◆ Task directions ◆
Take every line that has the string "Blender" and copy it out.

++++ Data to use ++++

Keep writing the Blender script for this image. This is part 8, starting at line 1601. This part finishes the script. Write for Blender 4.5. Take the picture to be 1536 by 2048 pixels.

++++
++++ Data to use ++++

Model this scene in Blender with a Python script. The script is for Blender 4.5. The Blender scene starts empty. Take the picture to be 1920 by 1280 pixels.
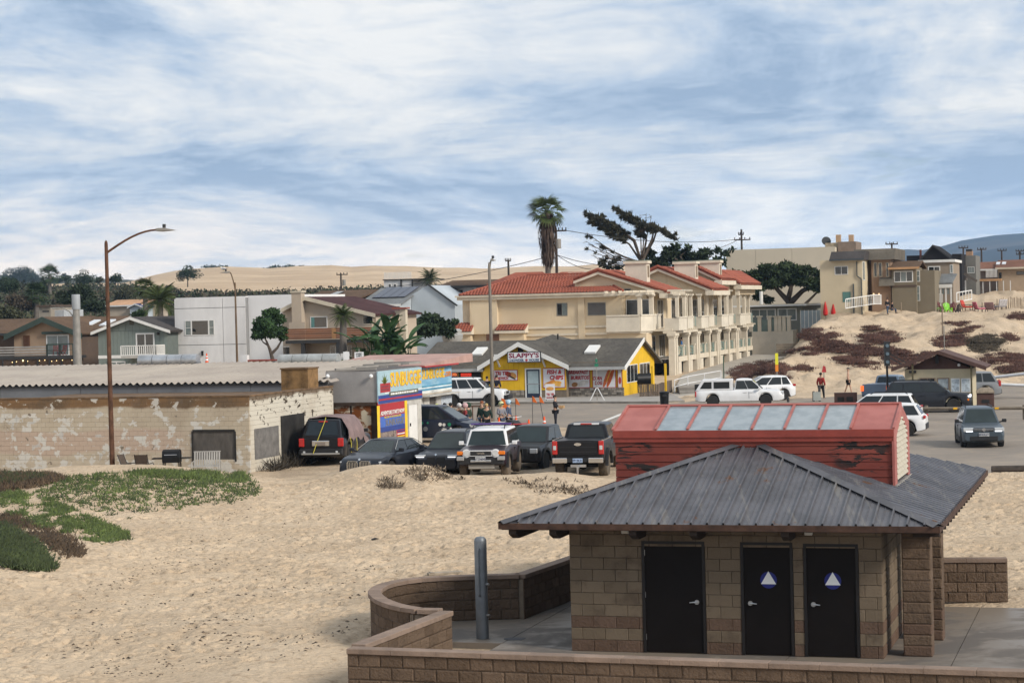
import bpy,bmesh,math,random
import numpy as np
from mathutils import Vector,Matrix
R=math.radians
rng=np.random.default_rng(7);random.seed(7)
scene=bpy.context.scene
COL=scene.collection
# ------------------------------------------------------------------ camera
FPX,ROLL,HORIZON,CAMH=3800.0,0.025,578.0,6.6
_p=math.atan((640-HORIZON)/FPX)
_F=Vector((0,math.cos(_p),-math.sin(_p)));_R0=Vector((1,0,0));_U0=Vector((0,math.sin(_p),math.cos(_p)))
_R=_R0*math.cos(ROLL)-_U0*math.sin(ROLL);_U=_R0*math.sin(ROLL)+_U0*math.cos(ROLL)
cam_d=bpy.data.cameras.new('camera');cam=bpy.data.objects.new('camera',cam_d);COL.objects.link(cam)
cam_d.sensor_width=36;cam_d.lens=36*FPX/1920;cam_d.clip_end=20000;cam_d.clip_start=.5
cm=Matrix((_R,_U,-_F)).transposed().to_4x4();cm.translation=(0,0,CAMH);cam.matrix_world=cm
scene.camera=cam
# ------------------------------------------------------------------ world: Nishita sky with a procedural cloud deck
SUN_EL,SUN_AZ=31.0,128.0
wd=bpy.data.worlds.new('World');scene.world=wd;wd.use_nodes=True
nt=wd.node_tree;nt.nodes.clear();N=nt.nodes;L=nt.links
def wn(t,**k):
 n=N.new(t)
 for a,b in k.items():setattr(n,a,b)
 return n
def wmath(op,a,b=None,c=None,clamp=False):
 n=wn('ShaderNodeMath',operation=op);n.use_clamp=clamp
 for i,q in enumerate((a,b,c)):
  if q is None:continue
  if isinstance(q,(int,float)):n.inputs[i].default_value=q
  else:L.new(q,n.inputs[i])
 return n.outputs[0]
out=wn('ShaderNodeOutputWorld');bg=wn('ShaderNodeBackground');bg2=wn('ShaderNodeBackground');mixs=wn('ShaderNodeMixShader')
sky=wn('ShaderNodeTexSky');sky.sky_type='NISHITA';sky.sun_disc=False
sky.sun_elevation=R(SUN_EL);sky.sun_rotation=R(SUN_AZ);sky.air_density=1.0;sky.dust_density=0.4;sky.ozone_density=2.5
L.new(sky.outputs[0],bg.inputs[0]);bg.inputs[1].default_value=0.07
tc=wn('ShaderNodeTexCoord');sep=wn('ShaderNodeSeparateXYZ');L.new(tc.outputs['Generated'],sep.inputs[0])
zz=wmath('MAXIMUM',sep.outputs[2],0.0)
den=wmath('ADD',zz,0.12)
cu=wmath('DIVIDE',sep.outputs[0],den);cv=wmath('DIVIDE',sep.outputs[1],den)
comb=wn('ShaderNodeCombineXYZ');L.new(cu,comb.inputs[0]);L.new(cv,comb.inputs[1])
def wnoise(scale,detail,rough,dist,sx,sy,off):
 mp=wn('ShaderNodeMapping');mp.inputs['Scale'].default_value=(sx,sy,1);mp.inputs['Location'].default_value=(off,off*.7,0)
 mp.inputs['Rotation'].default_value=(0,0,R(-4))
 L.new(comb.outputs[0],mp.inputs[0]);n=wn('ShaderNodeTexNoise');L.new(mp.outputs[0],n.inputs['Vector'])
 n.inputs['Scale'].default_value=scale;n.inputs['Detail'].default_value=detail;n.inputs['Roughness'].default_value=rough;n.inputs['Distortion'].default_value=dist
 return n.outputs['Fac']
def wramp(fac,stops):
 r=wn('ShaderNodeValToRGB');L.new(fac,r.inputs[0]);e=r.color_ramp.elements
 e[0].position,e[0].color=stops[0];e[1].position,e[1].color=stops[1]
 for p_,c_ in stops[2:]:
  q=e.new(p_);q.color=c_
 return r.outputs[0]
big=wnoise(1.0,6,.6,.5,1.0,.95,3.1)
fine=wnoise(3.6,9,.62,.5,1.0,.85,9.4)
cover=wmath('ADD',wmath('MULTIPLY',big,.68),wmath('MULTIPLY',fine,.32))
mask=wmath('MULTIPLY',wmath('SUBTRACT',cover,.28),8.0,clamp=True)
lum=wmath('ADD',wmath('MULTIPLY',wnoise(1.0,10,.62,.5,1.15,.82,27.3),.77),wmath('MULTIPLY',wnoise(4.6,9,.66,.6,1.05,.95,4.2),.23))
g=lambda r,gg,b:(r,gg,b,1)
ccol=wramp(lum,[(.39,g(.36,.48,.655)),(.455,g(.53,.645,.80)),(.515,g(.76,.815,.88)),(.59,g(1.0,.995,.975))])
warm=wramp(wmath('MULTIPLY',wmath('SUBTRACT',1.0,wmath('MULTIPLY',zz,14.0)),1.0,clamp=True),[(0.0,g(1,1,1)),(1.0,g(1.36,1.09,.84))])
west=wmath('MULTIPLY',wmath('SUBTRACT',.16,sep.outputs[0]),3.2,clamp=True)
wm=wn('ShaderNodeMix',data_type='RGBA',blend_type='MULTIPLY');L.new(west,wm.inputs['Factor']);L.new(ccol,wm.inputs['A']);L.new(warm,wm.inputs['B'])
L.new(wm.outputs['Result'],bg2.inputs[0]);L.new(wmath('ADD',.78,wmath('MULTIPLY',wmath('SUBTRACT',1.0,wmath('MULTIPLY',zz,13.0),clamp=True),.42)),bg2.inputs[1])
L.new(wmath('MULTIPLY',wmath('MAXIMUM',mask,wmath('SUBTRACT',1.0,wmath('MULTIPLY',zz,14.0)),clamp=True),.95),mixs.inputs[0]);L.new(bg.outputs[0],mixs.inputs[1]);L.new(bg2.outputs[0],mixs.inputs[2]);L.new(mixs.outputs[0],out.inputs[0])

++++

◆ Exercise result ◆
Keep writing the Blender script for this image. This is part 8, starting at line 1601. This part finishes the script. Write for Blender 4.5. Take the picture to be 1536 by 2048 pixels.
Model this scene in Blender with a Python script. The script is for Blender 4.5. The Blender scene starts empty. Take the picture to be 1920 by 1280 pixels.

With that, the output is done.